Beetlejuice, Beetlejuice, Beetlejuice!
Review by Lauren Kalinowski
Beetlejuice the Musical
Lyrics by Eddie Perfect, book by Scott Brown and Anthony King
Music by Eddie Perfect
based on the movie by Tim Burton
Produced by Broadway Across Canada
Jubilee Auditorium, Edmonton
January 17, 2025
When I entered the Jubilee foyer on January 17 for Beetlejuice the Musical, the usual stuffy crowd had been replaced by teenagers (and young-at-heart adults) dressed up in fun macabre-gothic costumes. I admired the on-theme manicure of a woman with black and white striped nails accented with lime green ahead of me in line as we were handed our playbills.
The 2018 show, with music and lyrics by Eddie Perfect and book by Scott Brown and Anthony King, is based on the wildly successful 1998 horror-comedy movie directed by Tim Burton. The musical theatre crowd was excited for the show, so I was too. We took our first balcony seats in anticipation while blue, purple, and red spotlights swirled around the theatre. A “Betelgeuse, Betelgeuse” marquee sign blinked over the stage curtains.
Justin Collette, a Canadian himself now touring with Broadway Across Canada, has been playing Beetlejuice, an exorcist ghost, since 2022. He maintains the character’s scratchy, sassy voice through the entire show as he breaks the wall and chats directly with the audience. He had us laughing right from the get-go with tongue-in-cheek comments as “our guide” after the opening song from teenager character Lydia Deetz. “Holy crap, a ballad already? and such a bold departure from the source material,” is the crass, irreverent tone of the whole wild and wacky musical.
The story gets lost in the spectacle as we follow young Lydia, played by the phenomenal Madison Mosley with her bright, powerful voice. Her mother has died and she feels invisible – just like Beetlejuice who’s been looking for attention for hundreds of years. The two feel like equally bratty characters looking for attention.

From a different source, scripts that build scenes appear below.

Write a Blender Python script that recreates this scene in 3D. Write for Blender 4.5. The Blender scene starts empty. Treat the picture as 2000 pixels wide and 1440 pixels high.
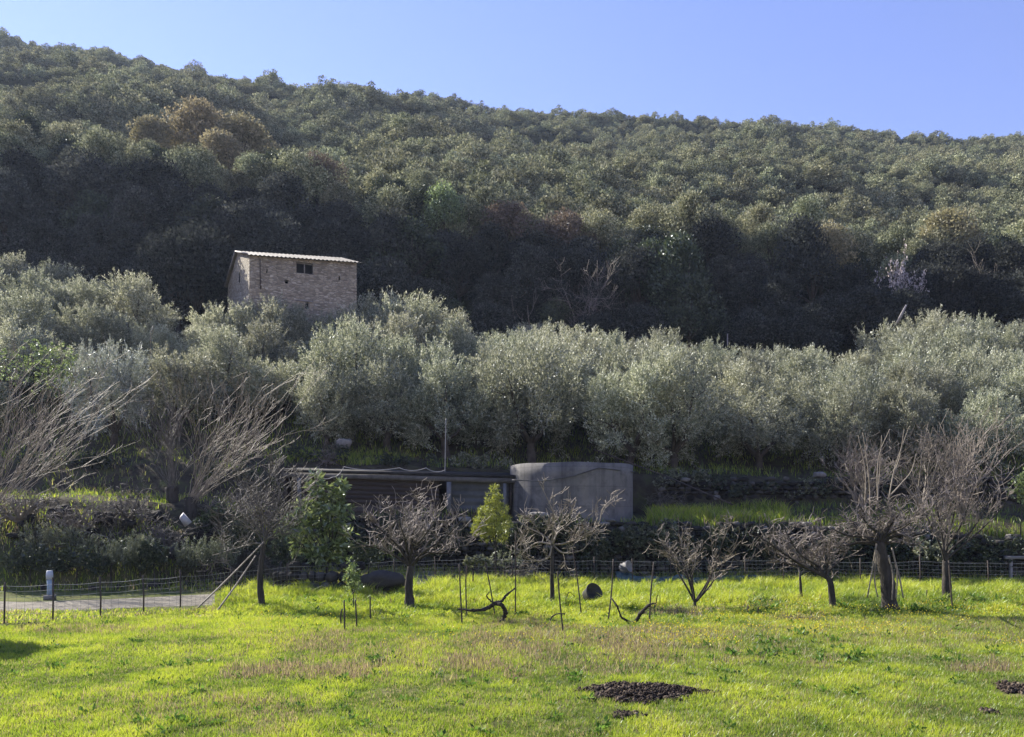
import bpy, math, random
import numpy as np
from mathutils import Vector

random.seed(11)
RG = np.random.default_rng(11)
SC = bpy.context.scene
COL = SC.collection

# ------------------------------------------------------------------ camera, sky, sun
F, HZ, CH = 1500.0, 1005.0, 2.6          # focal length and horizon of the photograph in its pixels, eye height in m
cam = bpy.data.objects.new('camera', bpy.data.cameras.new('camera'))
COL.objects.link(cam)
cam.location = (0, 0, CH)
cam.rotation_euler = (math.pi / 2, 0, 0)
cam.data.sensor_width = 36
cam.data.lens = 36 * F / 2000
cam.data.shift_y = (HZ - 720) / 2000
cam.data.clip_start = 0.2
cam.data.clip_end = 6000
SC.camera = cam

SUN_E, SUN_A = math.radians(36), math.radians(49)      # elevation, angle to the left of straight ahead
world = bpy.data.worlds.new('World')
SC.world = world
world.use_nodes = True
wn = world.node_tree
bg = wn.nodes['Background']
sky = wn.nodes.new('ShaderNodeTexSky')
sky.sky_type = 'NISHITA'
sky.sun_disc = False
sky.sun_elevation = SUN_E
sky.sun_rotation = -SUN_A
sky.altitude = 0
sky.air_density = 1.35
sky.dust_density = 0.03
sky.ozone_density = 5.0
wb = wn.nodes.new('ShaderNodeMix')           # the photograph's cool white balance
wb.data_type, wb.blend_type = 'RGBA', 'MULTIPLY'
wb.inputs[0].default_value = 1
wb.inputs[7].default_value = (1.1, .87, 1.1, 1)
wn.links.new(sky.outputs[0], wb.inputs[6])
wn.links.new(wb.outputs[2], bg.inputs[0])
bg.inputs[1].default_value = 0.08

sl = bpy.data.lights.new('sun', 'SUN')
sl.energy = 5.0
sl.angle = math.radians(0.5)
sl.color = (1.0, 0.93, 0.82)
so = bpy.data.objects.new('sun', sl)
COL.objects.link(so)
SV = Vector((-math.sin(SUN_A) * math.cos(SUN_E), math.cos(SUN_A) * math.cos(SUN_E), math.sin(SUN_E)))
so.rotation_euler = (-SV).to_track_quat('-Z', 'Y').to_euler()
so.location = SV * 60

SC.view_settings.view_transform = 'Standard'
SC.view_settings.look = 'None'
SC.view_settings.exposure = 1.36
SC.view_settings.gamma = 1
SC.cycles.max_bounces = 6
SC.cycles.diffuse_bounces = 3
SC.cycles.transmission_bounces = 4
SC.cycles.transparent_max_bounces = 4


# ------------------------------------------------------------------ helpers
def P(px, py, Y):
    return np.array([(px - 1000) / F * Y, Y, CH + (HZ - py) / F * Y])


def nz(a):
    return a / np.maximum(np.linalg.norm(a, axis=-1, keepdims=True), 1e-9)


def hash2(i, j, s):
    h = (i.astype(np.int64) * 374761393 + j.astype(np.int64) * 668265263 + int(s) * 974634777) & 0xFFFFFFFF
    h = ((h ^ (h >> 13)) * 1274126177) & 0xFFFFFFFF
    h = ((h ^ (h >> 16)) * 2246822519) & 0xFFFFFFFF
    return (h ^ (h >> 15)) / 4294967296.0


def vn(x, y, s=0):
    """value noise 0..1"""
    x, y = np.broadcast_arrays(np.asarray(x, float), np.asarray(y, float))
    i, j = np.floor(x), np.floor(y)
    u, v = x - i, y - j
    u, v = u * u * (3 - 2 * u), v * v * (3 - 2 * v)
    a, b = hash2(i, j, s), hash2(i + 1, j, s)
    c, d = hash2(i, j + 1, s), hash2(i + 1, j + 1, s)
    return (a * (1 - u) + b * u) * (1 - v) + (c * (1 - u) + d * u) * v


def fbm(x, y, s=0):
    return (vn(x, y, s) + .5 * vn(x * 2.1, y * 2.1, s + 1) + .25 * vn(x * 4.3, y * 4.3, s + 2)) / 1.75


class MB:
    def __init__(self):
        self.V, self.Q, self.T, self.qa, self.ta, self.n = [], [], [], [], [], 0

    def add(self, V, Q=None, T=None, a=0.5):
        V = np.asarray(V, float).reshape(-1, 3)
        self.V.append(V)
        for idx, dst, att, k in ((Q, self.Q, self.qa, 4), (T, self.T, self.ta, 3)):
            if idx is not None and len(idx):
                idx = np.asarray(idx, np.int64).reshape(-1, k)
                dst.append(idx + self.n)
                att.append(np.broadcast_to(np.asarray(a, float), (len(idx),)))
        self.n += len(V)

    def mesh(self, name, smooth=False):
        me = bpy.data.meshes.new(name)
        V = np.concatenate(self.V) if self.V else np.zeros((0, 3))
        Q = np.concatenate(self.Q) if self.Q else np.zeros((0, 4), np.int64)
        T = np.concatenate(self.T) if self.T else np.zeros((0, 3), np.int64)
        me.vertices.add(len(V))
        me.vertices.foreach_set('co', V.astype(np.float32).ravel())
        me.loops.add(Q.size + T.size)
        me.loops.foreach_set('vertex_index', np.concatenate([Q.ravel(), T.ravel()]).astype(np.int32))
        me.polygons.add(len(Q) + len(T))
        me.polygons.foreach_set('loop_start', np.concatenate([np.arange(len(Q)) * 4, Q.size + np.arange(len(T)) * 3]).astype(np.int32))
        at = me.attributes.new('v', 'FLOAT', 'FACE')
        at.data.foreach_set('value', np.concatenate([np.concatenate(self.qa) if self.qa else np.zeros(0), np.concatenate(self.ta) if self.ta else np.zeros(0)]).astype(np.float32))
        if smooth:
            me.polygons.foreach_set('use_smooth', np.ones(len(me.polygons), bool))
        me.update(calc_edges=True)
        return me

    # --- shapes
    def box(self, c, s, rz=0, a=0.5, jit=0):
        x, y, z = np.array(s) / 2
        v = np.array([[-x, -y, -z], [x, -y, -z], [x, y, -z], [-x, y, -z], [-x, -y, z], [x, -y, z], [x, y, z], [-x, y, z]])
        if jit:
            v = v + RG.uniform(-jit, jit, v.shape)
        co, si = math.cos(rz), math.sin(rz)
        v = np.stack([v[:, 0] * co - v[:, 1] * si, v[:, 0] * si + v[:, 1] * co, v[:, 2]], 1) + np.array(c)
        self.add(v, Q=[[0, 3, 2, 1], [4, 5, 6, 7], [0, 1, 5, 4], [1, 2, 6, 5], [2, 3, 7, 6], [3, 0, 4, 7]], a=a)

    def tube(self, pts, rad, k=6, a=0.5, cap=True):
        p = np.asarray(pts, float)
        n = len(p)
        r = np.asarray(rad, float)
        r = np.interp(np.linspace(0, 1, n), np.linspace(0, 1, r.size), r) if r.ndim else np.full(n, float(r))
        t = np.empty_like(p)
        t[1:-1] = p[2:] - p[:-2]
        t[0], t[-1] = p[1] - p[0], p[-1] - p[-2]
        t = nz(t)
        d = t.mean(0)
        ref = np.array([1., 0, 0]) if abs(d[0]) < .6 else (np.array([0, 1., 0]) if abs(d[1]) < .6 else np.array([0, 0, 1.]))
        u = nz(np.cross(t, ref))
        w = np.cross(t, u)
        an = np.arange(k) * 2 * math.pi / k
        V = p[:, None] + r[:, None, None] * (u[:, None] * np.cos(an)[None, :, None] + w[:, None] * np.sin(an)[None, :, None])
        i, j = np.meshgrid(np.arange(n - 1), np.arange(k), indexing='ij')
        j2 = (j + 1) % k
        Q = np.stack([i * k + j, i * k + j2, (i + 1) * k + j2, (i + 1) * k + j], -1).reshape(-1, 4)
        T = None
        V = V.reshape(-1, 3)
        if cap:
            V = np.concatenate([V, p[:1], p[-1:]])
            b, e, jj = n * k, n * k + 1, np.arange(k)
            T = np.concatenate([np.stack([np.full(k, b), (jj + 1) % k, jj], 1), np.stack([np.full(k, e), (n - 1) * k + jj, (n - 1) * k + (jj + 1) % k], 1)])
        self.add(V, Q, T, a)

    def leaves(self, pos, ax, L, W, a=None):
        n = len(pos)
        L = np.broadcast_to(L, (n,))[:, None]
        W = np.broadcast_to(W, (n,))[:, None]
        ax = nz(ax)
        side = nz(np.cross(ax, RG.normal(size=(n, 3))))
        nrm = np.cross(ax, side)
        m = pos + ax * L * .45
        V = np.stack([pos, m + side * W / 2 + nrm * W * .12, pos + ax * L, m - side * W / 2 + nrm * W * .12], 1)
        self.add(V, Q=np.arange(n * 4).reshape(-1, 4), a=RG.random(n) if a is None else a)

    def blades(self, pos, h, w, lean, a, two=False, ldir=None):
        n = len(pos)
        h = np.broadcast_to(h, (n,))[:, None]
        w = np.broadcast_to(w, (n,))[:, None]
        an = RG.uniform(0, 2 * math.pi, n)
        side = np.stack([np.cos(an), np.sin(an), 0 * an], 1)
        bn = RG.uniform(0, 2 * math.pi, n)
        ln = np.stack([np.cos(bn), np.sin(bn), 0 * bn], 1) * (RG.random(n) * lean)[:, None]
        if ldir is not None:
            ln = ln + np.asarray(ldir)
        up = np.array([0, 0, 1.])
        if not two:
            V = np.stack([pos - side * w / 2, pos + side * w / 2, pos + up * h + ln * h], 1)
            self.add(V, T=np.arange(n * 3).reshape(-1, 3), a=a)
        else:
            m = pos + up * h * .6 + ln * h * .35
            tip = pos + up * h * .95 + ln * h * 1.15
            V = np.stack([pos - side * w / 2, pos + side * w / 2, m + side * w * .4, m - side * w * .4, tip], 1)
            b = np.arange(n)[:, None] * 5
            self.V.append(V.reshape(-1, 3))
            aa = np.broadcast_to(np.asarray(a, float), (n,))
            self.Q.append(b + np.array([[0, 1, 2, 3]]) + self.n)
            self.qa.append(aa)
            self.T.append(b + np.array([[3, 2, 4]]) + self.n)
            self.ta.append(aa)
            self.n += n * 5


def obj(name, mb, mat, parent=None, smooth=False, loc=(0, 0, 0)):
    me = mb.mesh(name, smooth) if isinstance(mb, MB) else mb
    if mat is not None and not me.materials:
        me.materials.append(mat)
    o = bpy.data.objects.new(name, me)
    COL.objects.link(o)
    o.location = loc
    if parent is not None:
        o.parent = parent
    return o


def tag(o, label, cat, group=None):
    o['label'], o['category'] = label, cat
    if group:
        o['group'] = group
    return o


def thing(name, label, cat, loc, group=None, rz=0, sc=1):
    o = bpy.data.objects.new(name, None)
    COL.objects.link(o)
    o.location = loc
    o.rotation_euler = (0, 0, rz)
    o.scale = (sc, sc, sc) if np.isscalar(sc) else sc
    o.empty_display_size = .2
    return tag(o, label, cat, group)


def kind(o, k):
    o['kind'] = k
    return o


# ------------------------------------------------------------------ materials
def new_mat(name):
    m = bpy.data.materials.new(name)
    m.use_nodes = True
    nt = m.node_tree
    for n in list(nt.nodes):
        nt.nodes.remove(n)
    out = nt.nodes.new('ShaderNodeOutputMaterial')
    return m, nt, out


def N(nt, t, **kw):
    n = nt.nodes.new(t)
    for k, v in kw.items():
        setattr(n, k, v)
    return n


def mixc(nt, fac, a, b, mode='MIX'):
    n = N(nt, 'ShaderNodeMix', data_type='RGBA', blend_type=mode)
    for s, v in ((n.inputs[0], fac), (n.inputs[6], a), (n.inputs[7], b)):
        if isinstance(v, (int, float)):
            s.default_value = v
        elif isinstance(v, tuple):
            s.default_value = (*v, 1)
        else:
            nt.links.new(v, s)
    return n.outputs[2]


def ramp(nt, fac, stops):
    n = N(nt, 'ShaderNodeValToRGB')
    e = n.color_ramp.elements
    while len(e) < len(stops):
        e.new(0.5)
    for el, (p, c) in zip(e, stops):
        el.position = p
        el.color = (*c, 1) if isinstance(c, tuple) else (c, c, c, 1)
    nt.links.new(fac, n.inputs[0])
    return n.outputs[0]


def noise_tex(nt, scale, detail=5, rough=.6, coord='Object', vec=None):
    n = N(nt, 'ShaderNodeTexNoise')
    n.inputs['Scale'].default_value = scale
    n.inputs['Detail'].default_value = detail
    n.inputs['Roughness'].default_value = rough
    if vec is None:
        vec = N(nt, 'ShaderNodeTexCoord').outputs[coord]
    nt.links.new(vec, n.inputs['Vector'])
    return n.outputs['Fac']


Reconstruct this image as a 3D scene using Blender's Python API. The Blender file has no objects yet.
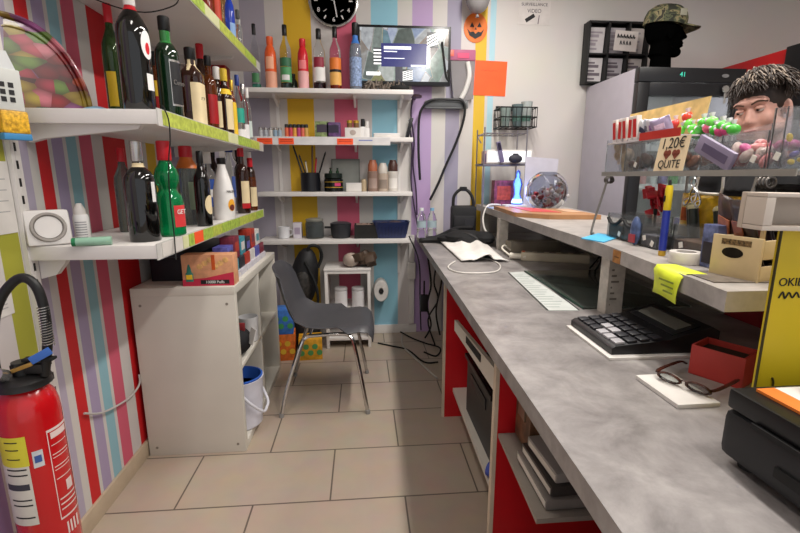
import bpy, bmesh, math, random
from mathutils import Vector, Matrix, Euler
random.seed(7)
PI = math.pi
SC = bpy.context.scene
COL = SC.collection
# ---------------------------------------------------------------- camera
F = 444.0; CH = 1.25; YAW = math.radians(4.8); PIT = math.radians(11.5)
FW = Vector((math.sin(YAW)*math.cos(PIT), math.cos(YAW)*math.cos(PIT), -math.sin(PIT)))
RT = Vector((math.cos(YAW), -math.sin(YAW), 0)); UP = RT.cross(FW)
CAM = Vector((0, 0, CH))
cd = bpy.data.cameras.new('camera'); cam = bpy.data.objects.new('camera', cd); COL.objects.link(cam)
cam.location = CAM; cam.rotation_euler = (PI/2-PIT, 0, -YAW)
cd.sensor_width = 36; cd.lens = F*36/800; cd.clip_start = 0.02
SC.camera = cam
def ray(px, py): return FW + RT*((px-400)/F) - UP*((py-266.5)/F)
def Zp(px, py, z): d = ray(px, py); return CAM + d*((z-CH)/d.z)
def Yp(px, py, y): d = ray(px, py); return CAM + d*(y/d.y)
def Xp(px, py, x): d = ray(px, py); return CAM + d*(x/d.x)
def depth(p): return (Vector(p)-CAM).dot(FW)
# ---------------------------------------------------------------- materials
def lin(h):
    h = h.lstrip('#'); r = []
    for i in (0, 2, 4):
        c = int(h[i:i+2], 16)/255
        r.append(c/12.92 if c <= .04045 else ((c+.055)/1.055)**2.4)
    return (*r, 1)
MATS = {}
def mat(hexc, rough=.5, metal=0, trans=0, emit=0, var=.08, scale=12, ior=1.45, coat=0, bump=0):
    key = (hexc, rough, metal, trans, emit, var, scale, ior, coat, bump)
    if key in MATS: return MATS[key]
    m = bpy.data.materials.new('surface_'+hexc.strip('#')); m.use_nodes = True
    nt = m.node_tree; b = nt.nodes['Principled BSDF']; c = lin(hexc)
    b.inputs['Base Color'].default_value = c
    b.inputs['Roughness'].default_value = rough; b.inputs['Metallic'].default_value = metal
    b.inputs['Transmission Weight'].default_value = trans; b.inputs['IOR'].default_value = ior
    b.inputs['Coat Weight'].default_value = coat
    if emit:
        b.inputs['Emission Color'].default_value = c; b.inputs['Emission Strength'].default_value = emit
    if var and not trans and not emit:
        tc = nt.nodes.new('ShaderNodeTexCoord'); n = nt.nodes.new('ShaderNodeTexNoise'); n.inputs['Scale'].default_value = scale
        n.inputs['Detail'].default_value = 3
        r = nt.nodes.new('ShaderNodeValToRGB')
        r.color_ramp.elements[0].position = .3; r.color_ramp.elements[1].position = .7
        r.color_ramp.elements[0].color = (*[v*(1-var) for v in c[:3]], 1)
        r.color_ramp.elements[1].color = (*[min(1, v*(1+var)) for v in c[:3]], 1)
        nt.links.new(tc.outputs['Object'], n.inputs['Vector']); nt.links.new(n.outputs['Fac'], r.inputs['Fac']); nt.links.new(r.outputs['Color'], b.inputs['Base Color'])
        if bump:
            bp = nt.nodes.new('ShaderNodeBump'); bp.inputs['Strength'].default_value = bump; bp.inputs['Distance'].default_value = .01
            nt.links.new(n.outputs['Fac'], bp.inputs['Height']); nt.links.new(bp.outputs['Normal'], b.inputs['Normal'])
    MATS[key] = m
    return m
def new_mat(name):
    m = bpy.data.materials.new(name); m.use_nodes = True
    return m, m.node_tree, m.node_tree.nodes['Principled BSDF']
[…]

There just isn’t enough story for buy-in to empathize with either one, though their antics are entertaining. We’re here to watch Beetlejuice be Beetlejuice and listen to Lydia sing.
The second song, BJ’s intro to the show, “The Whole ‘Being Dead’ Thing,” is the standout hit. He crosses through, pop, heavy rock, broadway chorus and gregorian chant in an avante-garde Broadway composition, showing the range and talent of the singer. It holds the best line in the whole show, “We should have carpe’d way more diems now we’re never gonna see ‘em” in a musical montage of thoughts about the show and death.
Lydia and her father Charles move into a dead couple’s house after the death of her mother. He brings along a life coach to help her “get better”, and he’s busy with development plans and business deals. The original owners, the Maitlands, are a couple of squares who are supposed to haunt the place become surrogate parents to Lydia and friends with Beetlejuice. The joke of learning how to be scary goes on for too long and their sappy-sweet connection with Lydia feels inauthentic. They carry some of the humour but could have been removed from the play with little consequence. The fault is in the storyline, not the actors themselves.
The show gets weirder and weirder, falling apart in the second act. Some of the boomer humour is outdated. No one’s dabbed since the 2010s, and Lydia’s soon-to-be stepmother’s life coach character feels passe. There’s heart in Lydia’s sadness, she feels abandoned by her father after her mother’s death, but her cries for attention and revenge seeking don’t have much behind them.
The show spirals into literal Hell. The Maitlands possess Charles and his paramour in a bizarre version of the Calypso “Day-O” banana song at a business dinner with investors. Lydia appears on stage in a red dress to be Beetlejuice’s child bride. BJ’s mother is the cranky smoking administrator at the entrance to the underworld. Through the second half of the show I felt like I was on the outside of a big inside joke and couldn’t follow what was happening and why. The stage design and effects made up for it, but the resolution at the end wasn’t satisfying.
From the first balcony of the Jubilee the acoustics were out of balance, with the vocals being lost to the overpowering instrumentals. I’ve experienced this at other shows and attribute it to the theatre itself. This combined with the chaotic craziness on stage left me relieved that it was soon to be over.
Then I wondered, am I the square, like the Maitlands? I think if I’d been a moody theatre kid in my teens, the show would resonate and be my gateway to Broadway fandom. As a tired, mid thirties mom, it just didn’t hit the way I hoped it would. It was fun, silly and something to see, if only for social currency amongst my younger dance friends. I’d go again for entertainment but not to be moved by deep, emotional storytelling. That’s simply not what Beetlejuice is. But the the actors were a pleasure to watch and the characters entertaining enough to carry the Tim Burton-inspired horror comedy.